The unipolar motors and uln2003a were probably not right for the purpose, in particular they are too small, as well as the drivers and the engraving speed is basically slow. In this version the machine is not particularely efficient in some cases.

What questions need to be resolved?

I would say that the main question is if this machine has any application and if it fits some lab’s needs. It would be very nice to find a way to replicate it in collaboration with some other fablabs.

What will happen when?

It’s hard to schedule a timetable of the development, cause it’s strongly influenced by the the access to some funds or facilitation.
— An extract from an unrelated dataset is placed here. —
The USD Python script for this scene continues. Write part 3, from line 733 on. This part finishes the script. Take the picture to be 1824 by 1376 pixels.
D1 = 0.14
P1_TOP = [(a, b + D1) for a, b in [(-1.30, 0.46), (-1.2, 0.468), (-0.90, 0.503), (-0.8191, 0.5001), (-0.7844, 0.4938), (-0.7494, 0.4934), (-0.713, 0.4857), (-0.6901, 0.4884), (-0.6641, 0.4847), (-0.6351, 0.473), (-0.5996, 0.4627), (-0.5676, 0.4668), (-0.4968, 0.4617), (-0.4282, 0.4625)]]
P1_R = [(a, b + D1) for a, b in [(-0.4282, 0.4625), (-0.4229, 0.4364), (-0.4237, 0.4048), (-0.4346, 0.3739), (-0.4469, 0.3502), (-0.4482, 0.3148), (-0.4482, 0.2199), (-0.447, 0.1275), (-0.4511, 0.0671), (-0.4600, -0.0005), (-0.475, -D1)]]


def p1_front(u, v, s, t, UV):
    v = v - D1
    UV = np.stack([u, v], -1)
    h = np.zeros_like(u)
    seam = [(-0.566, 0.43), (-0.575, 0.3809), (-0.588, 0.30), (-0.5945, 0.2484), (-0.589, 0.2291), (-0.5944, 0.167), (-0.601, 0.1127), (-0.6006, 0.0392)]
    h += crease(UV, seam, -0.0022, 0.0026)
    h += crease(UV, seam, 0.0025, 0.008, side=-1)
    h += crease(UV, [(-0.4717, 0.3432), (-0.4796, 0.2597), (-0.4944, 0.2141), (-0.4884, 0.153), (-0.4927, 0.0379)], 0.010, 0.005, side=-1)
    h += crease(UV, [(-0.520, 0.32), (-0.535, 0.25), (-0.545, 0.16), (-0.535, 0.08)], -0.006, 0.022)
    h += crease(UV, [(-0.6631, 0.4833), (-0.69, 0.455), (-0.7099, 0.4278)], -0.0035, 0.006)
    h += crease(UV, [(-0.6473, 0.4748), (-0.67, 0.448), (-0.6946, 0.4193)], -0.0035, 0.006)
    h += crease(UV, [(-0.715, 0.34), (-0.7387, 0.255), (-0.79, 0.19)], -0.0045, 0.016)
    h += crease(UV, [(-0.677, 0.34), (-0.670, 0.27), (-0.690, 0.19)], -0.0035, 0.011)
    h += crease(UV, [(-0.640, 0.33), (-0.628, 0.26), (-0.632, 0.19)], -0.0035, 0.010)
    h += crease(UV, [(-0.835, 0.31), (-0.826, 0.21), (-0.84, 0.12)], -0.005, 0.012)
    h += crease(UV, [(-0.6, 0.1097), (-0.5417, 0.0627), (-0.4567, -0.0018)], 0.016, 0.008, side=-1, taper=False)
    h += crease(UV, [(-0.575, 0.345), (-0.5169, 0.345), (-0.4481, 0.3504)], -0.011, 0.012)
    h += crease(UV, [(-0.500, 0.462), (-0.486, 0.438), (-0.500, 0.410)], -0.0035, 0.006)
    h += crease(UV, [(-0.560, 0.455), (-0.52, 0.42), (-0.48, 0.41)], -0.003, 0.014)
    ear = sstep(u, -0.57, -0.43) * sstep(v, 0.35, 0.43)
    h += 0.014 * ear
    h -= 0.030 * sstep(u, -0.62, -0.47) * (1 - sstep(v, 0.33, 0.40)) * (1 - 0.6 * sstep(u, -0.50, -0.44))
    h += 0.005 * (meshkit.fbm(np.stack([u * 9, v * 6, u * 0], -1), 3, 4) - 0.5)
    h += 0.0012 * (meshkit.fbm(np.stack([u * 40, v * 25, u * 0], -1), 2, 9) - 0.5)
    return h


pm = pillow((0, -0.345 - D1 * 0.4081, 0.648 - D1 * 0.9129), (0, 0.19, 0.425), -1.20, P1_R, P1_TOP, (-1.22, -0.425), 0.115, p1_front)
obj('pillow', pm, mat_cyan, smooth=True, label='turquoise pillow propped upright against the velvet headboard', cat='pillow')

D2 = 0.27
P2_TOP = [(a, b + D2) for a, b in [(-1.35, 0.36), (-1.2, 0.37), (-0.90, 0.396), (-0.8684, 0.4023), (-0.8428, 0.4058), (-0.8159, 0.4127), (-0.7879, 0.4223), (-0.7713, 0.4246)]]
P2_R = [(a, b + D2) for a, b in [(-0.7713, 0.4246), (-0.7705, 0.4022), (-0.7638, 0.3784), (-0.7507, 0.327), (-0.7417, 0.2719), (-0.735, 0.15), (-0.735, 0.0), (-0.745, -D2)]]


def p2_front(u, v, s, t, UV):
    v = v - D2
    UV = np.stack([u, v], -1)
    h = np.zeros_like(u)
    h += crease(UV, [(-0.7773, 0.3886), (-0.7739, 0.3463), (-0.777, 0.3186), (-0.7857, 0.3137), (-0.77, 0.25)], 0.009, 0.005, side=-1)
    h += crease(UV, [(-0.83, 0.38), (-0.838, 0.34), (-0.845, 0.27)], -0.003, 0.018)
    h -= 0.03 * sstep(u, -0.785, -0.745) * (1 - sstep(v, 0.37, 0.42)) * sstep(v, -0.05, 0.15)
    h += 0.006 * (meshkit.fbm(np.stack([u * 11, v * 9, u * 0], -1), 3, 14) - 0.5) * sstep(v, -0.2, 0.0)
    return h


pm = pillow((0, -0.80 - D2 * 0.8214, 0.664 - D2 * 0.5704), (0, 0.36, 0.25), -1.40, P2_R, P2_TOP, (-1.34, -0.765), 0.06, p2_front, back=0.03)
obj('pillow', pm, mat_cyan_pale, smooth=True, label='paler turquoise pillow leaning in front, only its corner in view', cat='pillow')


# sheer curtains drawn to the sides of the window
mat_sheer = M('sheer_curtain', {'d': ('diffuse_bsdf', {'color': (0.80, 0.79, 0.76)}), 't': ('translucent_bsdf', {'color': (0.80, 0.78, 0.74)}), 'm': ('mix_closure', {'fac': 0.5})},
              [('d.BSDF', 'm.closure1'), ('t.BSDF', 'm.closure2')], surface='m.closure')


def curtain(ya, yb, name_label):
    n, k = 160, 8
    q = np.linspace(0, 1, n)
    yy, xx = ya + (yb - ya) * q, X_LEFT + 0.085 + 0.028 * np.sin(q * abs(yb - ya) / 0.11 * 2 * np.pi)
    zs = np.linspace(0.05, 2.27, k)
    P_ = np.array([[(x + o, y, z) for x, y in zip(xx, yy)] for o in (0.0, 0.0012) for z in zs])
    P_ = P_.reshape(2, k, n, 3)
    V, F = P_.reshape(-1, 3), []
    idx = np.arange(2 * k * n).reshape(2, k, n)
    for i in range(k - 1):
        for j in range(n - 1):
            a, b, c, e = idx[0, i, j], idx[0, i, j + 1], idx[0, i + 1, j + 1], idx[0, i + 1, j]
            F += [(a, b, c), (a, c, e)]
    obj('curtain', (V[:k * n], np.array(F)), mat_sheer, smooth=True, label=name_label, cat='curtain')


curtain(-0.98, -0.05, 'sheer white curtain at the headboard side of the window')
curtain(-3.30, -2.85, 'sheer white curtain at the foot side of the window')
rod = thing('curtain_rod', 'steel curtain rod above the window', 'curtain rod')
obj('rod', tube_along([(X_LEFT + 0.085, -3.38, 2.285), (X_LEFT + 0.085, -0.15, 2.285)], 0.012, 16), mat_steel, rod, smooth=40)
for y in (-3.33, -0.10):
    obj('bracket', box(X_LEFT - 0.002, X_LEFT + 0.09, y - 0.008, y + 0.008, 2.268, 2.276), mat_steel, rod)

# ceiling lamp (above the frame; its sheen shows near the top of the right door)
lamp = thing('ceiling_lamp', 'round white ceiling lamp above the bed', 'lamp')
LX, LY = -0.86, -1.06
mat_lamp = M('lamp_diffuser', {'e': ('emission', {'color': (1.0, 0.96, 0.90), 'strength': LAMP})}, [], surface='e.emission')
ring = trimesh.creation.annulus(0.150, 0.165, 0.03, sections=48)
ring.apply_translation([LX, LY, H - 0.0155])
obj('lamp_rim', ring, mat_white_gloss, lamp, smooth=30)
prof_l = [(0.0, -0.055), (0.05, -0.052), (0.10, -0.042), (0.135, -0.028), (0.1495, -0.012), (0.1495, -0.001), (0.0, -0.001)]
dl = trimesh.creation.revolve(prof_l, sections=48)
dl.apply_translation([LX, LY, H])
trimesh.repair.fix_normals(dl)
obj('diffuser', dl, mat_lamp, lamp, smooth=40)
The first deadline is gonna be organize events around Engrave Cube machine, such as some workshops and through the European Makerfaire Rome, in October, where we will show the final projects of the fab academy students, collect some feedbacks. Considering the time I can allocate to this project it would probably take another 9-12 months to get to a package that can be made by someone else, with no problem.

What have you learned?

The main knowledge I’m going to bring with me after the fab academy, beside technical skills, is to get used to fail. I’ve learned to learn from my mistakes.

Documentation during development

Make the documentation during the project is incredibly hard: partially because to document everything is pretty confusing and uneffective. All the test to understand if a board works or not. Over a certain limit it’s just try everything, even things already done or obviously wrong. The output it’s not something already finished, but something easier to reorganize in a second moment.

Demand- vs supply-side time management

What I noticed is that the best way to switch from demand-side to supply-side is to count the time and resources backwords from the delivery, adding intermidiate milestones. Even if it’s not always working, it helps to understand the importance to change the way we use to schedule projects.

Spiral development

I’ve never heard about it before, but it was an increadibly useful suggestion. I changed the schedule of the development, dividing it into three “spirals”. The first one was to test main processes and user interface connect to the electronics separately, to check connections, assemble process, mechanical problems, dimensional mistakes, etc. After I spot all the possible mistakes (or at least as many as possible) I moved to a second version after i took note of all the problems on the frame and i decide to redo the PCB. Still the goal of the first step was reached: test the assemble, move the components by hand, separately, test the movement of the electronic, connect temporarely electronic and mechanic together and move the axis separately. The second spiral is the actual state of the development: I connected and assembled everything together, tested G-code sender and interpreter, moved the mirrors increasing their spped and found an alternative to the original solution. The third version would have been improve new WebApp UI or make an Android IOS app to control efficiently the E3.